Undergraduate Program Learning Objectives*



1. MICROECONOMIC THEORY.  Students should be able to define, describe and illustrate microeconomic concepts, using verbal, written, graphical and mathematical expression, in three microeconomic “hallmark” areas: Incentives (the law of demand, law of supply, rational decision making on the margin), Opportunity Costs (sunk costs, production possibilities, gains from interpersonal & international trade, comparative advantage) and Supply and Demand (movement versus shift, welfare analysis, understanding the S&D model as a representation of individual choices in exchange,) and also be able to examine, assess and criticize policies, projects and other current events, using core microeconomic theory, through the Intermediate level.
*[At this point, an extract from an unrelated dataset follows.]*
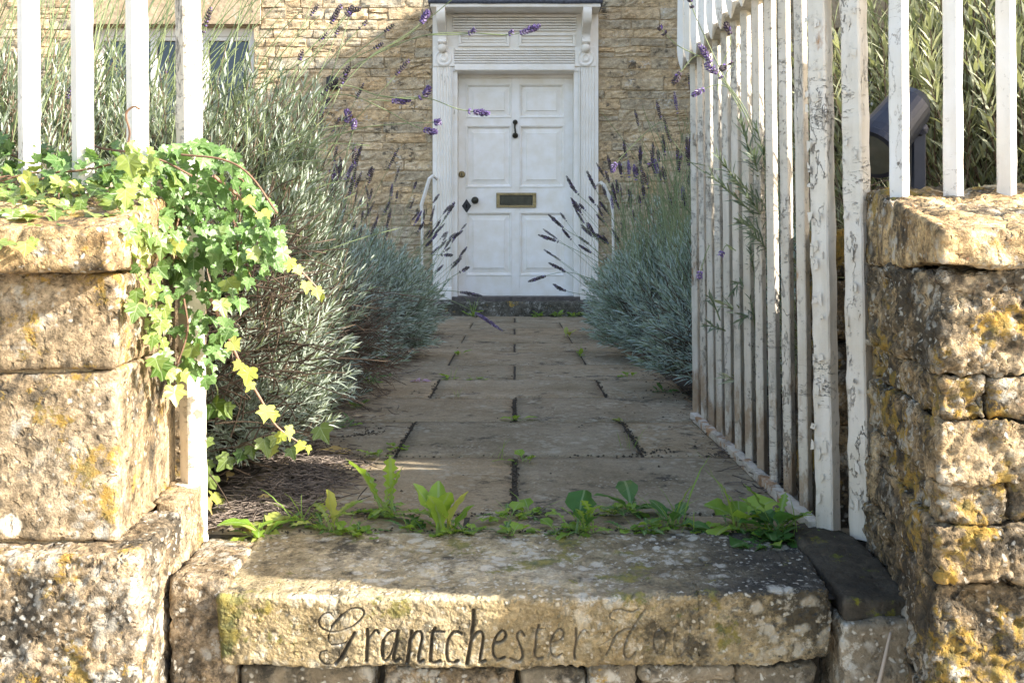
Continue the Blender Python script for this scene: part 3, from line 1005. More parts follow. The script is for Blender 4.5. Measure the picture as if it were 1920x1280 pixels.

Assessment: Analysis of student answers to multiple choice and essay problems.

2. MACROECONOMICS THEORY  Students should be able to define, describe and illustrate macroeconomic concepts, using verbal, written, graphical and mathematical expression, in three macroeconomic “hallmark” areas: Comparative Advantage (specialization and the gains from trade; globalization), Macroeconomic Measures (real versus nominal calculations; components and concept of GDP; components and concept of unemployment figures; calculation of inflation), Macroeconomic Models (circular flow; monetary and fiscal policy; the market for loanable funds & interest rate determination; the demand and supply of money & price level determination) and also be able to examine, assess and criticize policies, projects and other current events, using core macroeconomic theory, through the Intermediate level.

Assessment: Analysis of student answers to multiple choice and essay problems.

3. RESEARCH METHODS   Students should be able to describe the contours of, and differences and similarities between, qualitative and quantitative economic research methodologies, including the case study, historical narrative, applied econometric, and policy analysis methods, and to produce an original economic study using an economics methodology. 

Assessment: analysis of student attempt to use an economics research methodology to answer a economic problem in a term paper or other research report.

4. SPECIALIST AREAS.  The Economics Department emphasizes four Specialist Areas:

a. History / Development
b. International / Finance
c. Policy Economics
d. Quantitative Methods

Student should be able to define, describe and illustrate intermediate theoretical concepts, using verbal, written, graphical and mathematical expression, important to one or more of these areas, to discuss one or more research methods common to a specialist area, and to produce an original economic study using an economics methodology from the specialist area.

Assessment: analysis of exams or term papers where students describe an aspect of a specialist area within economics, for example by being able to describe the historical development of thought in the field, relevant microeconomic and macroeconomic theory, and important examples of the use of research methods to answer a question of interest to the specialist area.

5. COMMUNICATION  Students will be able to describe and explain conclusions, recommendations, and implications from theory and methods of micro and macro theory, and specialist areas of economics, using written, spoken and other forms of communication.

Assessment:  Economics communication will be evidenced by successful term papers, research presentations, debate performances, and other communication outlets.   

 


* The B.A. and B.S. program share a common set of PLOs, but the B.S. program emphasizes PLO 4d.